Flusslandschaft 1989

Alternative Szene

Anfang des Jahres erscheint ein Papier, dass anhand der Beseitigung des Flohmarkts in der Dachauer Straße — heute steht hier das Goethe-Institut — die Haltung der Szene zur „Haiteck-Stadt“ München beschreibt. Am 20. Januar finden in der Ludwig-Maximilians-Universität am Geschwister-Scholl-Platz 1 Vollversammlungen statt. Hier soll das Papier diskutiert werden.1

Die Ulenspiegel Druck und Verlag GmbH kann die steigenden Mieten in der Winterstraße 4 in Untergiesing nicht mehr zahlen. Außerdem sind die Betriebsräume zu klein geworden. Ulenspiegel zieht nach Andechs um.

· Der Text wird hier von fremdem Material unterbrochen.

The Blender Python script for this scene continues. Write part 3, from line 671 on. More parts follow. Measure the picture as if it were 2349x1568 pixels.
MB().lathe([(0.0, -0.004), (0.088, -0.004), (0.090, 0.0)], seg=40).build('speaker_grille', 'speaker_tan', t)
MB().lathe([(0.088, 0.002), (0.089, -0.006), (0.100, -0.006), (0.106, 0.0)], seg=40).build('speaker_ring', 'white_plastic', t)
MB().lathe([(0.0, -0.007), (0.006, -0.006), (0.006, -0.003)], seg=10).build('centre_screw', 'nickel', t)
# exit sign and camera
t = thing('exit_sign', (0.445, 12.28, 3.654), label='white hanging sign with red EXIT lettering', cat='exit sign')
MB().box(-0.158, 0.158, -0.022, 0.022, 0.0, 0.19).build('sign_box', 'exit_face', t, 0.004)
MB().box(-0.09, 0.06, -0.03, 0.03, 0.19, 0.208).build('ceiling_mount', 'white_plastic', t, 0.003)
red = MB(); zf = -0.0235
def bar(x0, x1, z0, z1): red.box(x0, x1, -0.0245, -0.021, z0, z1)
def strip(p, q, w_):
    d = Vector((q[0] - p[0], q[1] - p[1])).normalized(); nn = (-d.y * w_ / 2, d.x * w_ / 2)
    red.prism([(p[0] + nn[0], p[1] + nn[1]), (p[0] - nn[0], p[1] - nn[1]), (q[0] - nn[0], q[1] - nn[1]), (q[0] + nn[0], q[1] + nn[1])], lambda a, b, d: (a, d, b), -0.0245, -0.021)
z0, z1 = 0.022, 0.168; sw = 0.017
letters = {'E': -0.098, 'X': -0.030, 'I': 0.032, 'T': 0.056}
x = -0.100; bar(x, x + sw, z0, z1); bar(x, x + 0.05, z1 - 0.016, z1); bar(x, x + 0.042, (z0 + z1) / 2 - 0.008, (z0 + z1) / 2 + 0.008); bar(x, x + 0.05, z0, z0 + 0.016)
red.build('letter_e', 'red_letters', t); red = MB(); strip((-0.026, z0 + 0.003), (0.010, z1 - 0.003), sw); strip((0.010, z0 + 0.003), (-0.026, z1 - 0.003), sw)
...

In der alternativen Szene herrscht Uneinigkeit. Die einen sehen in der DDR zumindest den Staat, in dem die Eliten des weltumspannenden Kapitalismus über keine Macht verfügen. Auch habe die Systemkonkurrenz zur Folge, dass der Kapitalismus nicht entgrenzt wirke, sondern gebändigt zumindest soziale Standards gewähren müsse. Die anderen sehen im „ersten sozialistischen Staat auf deutschem Boden“ nur ein marodes Staatsgebilde. Natürlich unterscheide es sich vom NS-Regime, dessen industriell durchgeführter Völkermord einzigartig sei. Aber: Die Staatssicherheit der DDR mit ihren 270.000 Hauptamtlichen und ihren 600.000 „informellen Mitarbeitern“ (IMs) übertreffe bei rund sechzehn Millionen Einwohnern bei weitem den Apparat der Gestapo, die 1942 bei rund 80 Millionen Einwohnern „Großdeutschlands“ etwa 12.000 Hauptamtliche zählen konnte. Was ist das für ein „Sozialismus“, fragen sich große Teile der alternativen Szene in München, in dem jegliche Eigeninitiative erstickt werde und der 200.000 politische Häftlinge „verwahre? Dieser Art von Sozialismus weinen wir keine Träne nach. Im Gegenteil. Der sogenannte ‚realexistierende Sozialismus’ hat alle unsere gesellschaftlichen Alternativen unattraktiv gemacht und diskreditiert.“ Trotzdem: Der Wiedervereinigungs-Hype kann nicht unwidersprochen bleiben. Es kursieren diverse Papiere.2


1 Siehe „Den Widerstand im Alltag organisieren“.

2 Siehe „Gegen den großdeutschen Taumel“.